MARIANNA VAZZANA
Cronaca

Ragazza travolta per 300 metri dall’ubriaco: “La sua mano si aggrappava disperatamente alla portiera”

Tra residenti e passanti, tanti si sono fermati a soccorrere la giovane. Giulia, che era lì per caso, l’ha coperta. “Poi ho telefonato ai suoi genitori”

Le urla, lo choc, il sangue. "È stato terribile vedere quella povera ragazza ridotta a quel modo: dopo essere stata trascinata dall’auto per centinaia di metri era una maschera di sangue. Aveva i vestiti a brandelli. Chiedeva aiuto". Lo raccontano alcuni cittadini che domenica sera sono intervenuti per liberare la giovane di 23 anni investita tra le vie Ricotti e Mercantini e rimasta incastrata sotto l’auto che l’ha travolta, una Ford Fiesta.

Tra loro Mattia D’Oca, residente di 33 anni, in prima linea: "Erano le 21.50 ed ero in camera mia – racconta – quando a un certo punto ho sentito un rumore fortissimo e poi delle urla disumane, così mi sono affacciato al balcone. C’era una giovane che correva dietro a un’auto in movimento (una ragazza di 29 anni, amica della ventitreenne, pure lei colpita dalla macchina ma di striscio, ndr) e che implorava all’autista di fermarsi.

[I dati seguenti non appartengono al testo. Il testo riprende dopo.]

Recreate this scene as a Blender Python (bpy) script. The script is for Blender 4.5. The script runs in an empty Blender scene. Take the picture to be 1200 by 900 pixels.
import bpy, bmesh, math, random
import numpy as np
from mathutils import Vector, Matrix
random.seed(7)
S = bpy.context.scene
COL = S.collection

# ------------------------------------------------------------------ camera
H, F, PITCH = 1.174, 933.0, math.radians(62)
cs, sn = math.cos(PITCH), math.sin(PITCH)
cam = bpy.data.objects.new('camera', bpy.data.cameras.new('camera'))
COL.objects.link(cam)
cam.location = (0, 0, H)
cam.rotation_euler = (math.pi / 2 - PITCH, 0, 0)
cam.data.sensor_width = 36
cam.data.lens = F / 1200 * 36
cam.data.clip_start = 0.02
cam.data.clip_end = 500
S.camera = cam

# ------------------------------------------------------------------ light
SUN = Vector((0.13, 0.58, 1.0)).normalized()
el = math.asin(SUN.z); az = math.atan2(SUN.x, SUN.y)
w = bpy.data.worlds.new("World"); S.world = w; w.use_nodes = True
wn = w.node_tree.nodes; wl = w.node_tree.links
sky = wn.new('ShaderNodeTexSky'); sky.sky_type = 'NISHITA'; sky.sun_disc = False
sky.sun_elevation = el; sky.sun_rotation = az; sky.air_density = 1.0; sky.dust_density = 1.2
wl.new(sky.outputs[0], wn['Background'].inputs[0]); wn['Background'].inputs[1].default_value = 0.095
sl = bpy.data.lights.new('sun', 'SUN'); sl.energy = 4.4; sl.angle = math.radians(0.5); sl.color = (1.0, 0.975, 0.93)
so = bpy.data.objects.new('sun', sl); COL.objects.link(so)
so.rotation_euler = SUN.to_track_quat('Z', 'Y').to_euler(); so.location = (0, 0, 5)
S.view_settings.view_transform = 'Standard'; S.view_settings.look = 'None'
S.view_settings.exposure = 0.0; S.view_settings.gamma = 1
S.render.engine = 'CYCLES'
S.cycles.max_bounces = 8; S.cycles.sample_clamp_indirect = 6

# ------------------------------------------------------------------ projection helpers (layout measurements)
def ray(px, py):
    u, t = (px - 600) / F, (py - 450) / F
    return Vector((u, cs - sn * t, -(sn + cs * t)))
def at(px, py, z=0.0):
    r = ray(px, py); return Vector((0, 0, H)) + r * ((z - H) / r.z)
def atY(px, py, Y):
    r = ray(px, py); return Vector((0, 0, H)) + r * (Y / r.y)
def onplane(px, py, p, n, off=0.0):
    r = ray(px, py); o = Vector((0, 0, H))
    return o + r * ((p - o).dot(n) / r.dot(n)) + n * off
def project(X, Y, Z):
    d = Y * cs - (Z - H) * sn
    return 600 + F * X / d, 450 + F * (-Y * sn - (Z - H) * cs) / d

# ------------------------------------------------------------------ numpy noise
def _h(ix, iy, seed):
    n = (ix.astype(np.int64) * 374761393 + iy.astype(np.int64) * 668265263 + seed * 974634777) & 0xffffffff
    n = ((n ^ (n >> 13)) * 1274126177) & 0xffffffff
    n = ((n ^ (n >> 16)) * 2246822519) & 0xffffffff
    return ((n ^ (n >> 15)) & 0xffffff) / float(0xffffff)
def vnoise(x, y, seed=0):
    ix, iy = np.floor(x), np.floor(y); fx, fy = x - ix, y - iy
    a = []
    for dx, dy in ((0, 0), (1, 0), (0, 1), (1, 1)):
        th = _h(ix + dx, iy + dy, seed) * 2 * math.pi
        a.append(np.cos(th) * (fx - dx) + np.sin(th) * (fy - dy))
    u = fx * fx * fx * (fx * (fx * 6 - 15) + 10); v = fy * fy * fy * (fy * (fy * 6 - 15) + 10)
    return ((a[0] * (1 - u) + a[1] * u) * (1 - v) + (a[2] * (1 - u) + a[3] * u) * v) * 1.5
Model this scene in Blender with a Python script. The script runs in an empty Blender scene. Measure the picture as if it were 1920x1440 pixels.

Nel frattempo cercava di richiamare l’attenzione dei passanti: ‘Chiamate la polizia, chiamate l’ambulanza, c’è una persona sotto la macchina!’”.

A quel punto D’Oca ha guardato l’auto e si è accorto di un particolare: "Spuntavano dei piedi accanto alla ruota posteriore sinistra. Si muovevano. Non dimenticherò mai quelle scarpe da ginnastica bianche e nere". Ma non solo: "Ho visto anche una mano che cercava di aggrapparsi disperatamente alla portiera. La persona incastrata lì sotto gridava, ed erano urla terribili, non sembravano nemmeno umane".

Quindi è sceso in strada. "Ho raccolto un cellulare e delle chiavi, che ho immaginato essere della ragazza investita e trascinata, e li ho consegnati alla polizia che nel frattempo era intervenuta bloccando la macchina in piazza Bausan. Oltre a me c’erano altre quattro o cinque persone, che poi sono diventate di più man mano che il tempo passava. La ragazza nel frattempo era stata liberata: era piena di sangue. Era malridotta, però apriva e chiudeva gli occhi. Cercava di restare vigile. Quando poi è arrivata l’ambulanza si è accasciata". Tanta gente si è avvicinata per aiutarla, prima per sollevare l’auto in modo che potesse uscire da sotto la scocca e poi per tamponare le ferite con delle coperte in attesa che arrivassero i soccorsi.

“Io mi sono avvicinata a lei – racconta Giulia Ruffini, che lavora in un bar della zona e che quella sera era uscita con alcuni amici – e ho visto che non aveva più i vestiti perché si erano completamente rotti". Quindi è andata subito nella sua macchina, parcheggiata poco distante, e ha preso una coperta. "Quella che tengo sempre, perché non si sa mai". La ragazza diceva qualcosa? "Sì, mi parlava. A un certo punto mi ha detto “per piacere, chiama mia madre“. E io così ho fatto, con il mio telefono, perché è riuscita a dettarmi il numero".

Il cellulare però squillava a vuoto. "Allora sono andata dai poliziotti, che avevano in mano il suo telefono, ho spiegato la situazione e, proprio dal suo cellulare, sono riuscita a chiamare il padre di lei. Così i familiari hanno saputo". A darsi da fare sono state più persone, "è stato un lavoro di squadra. Una mia amica non ha smesso di parlarle, in modo che rimanesse vigile. Non l’abbiamo mai lasciata sola. Nella disgrazia, è stato un bel momento di solidarietà. Ora facciamo tutti il tifo per lei".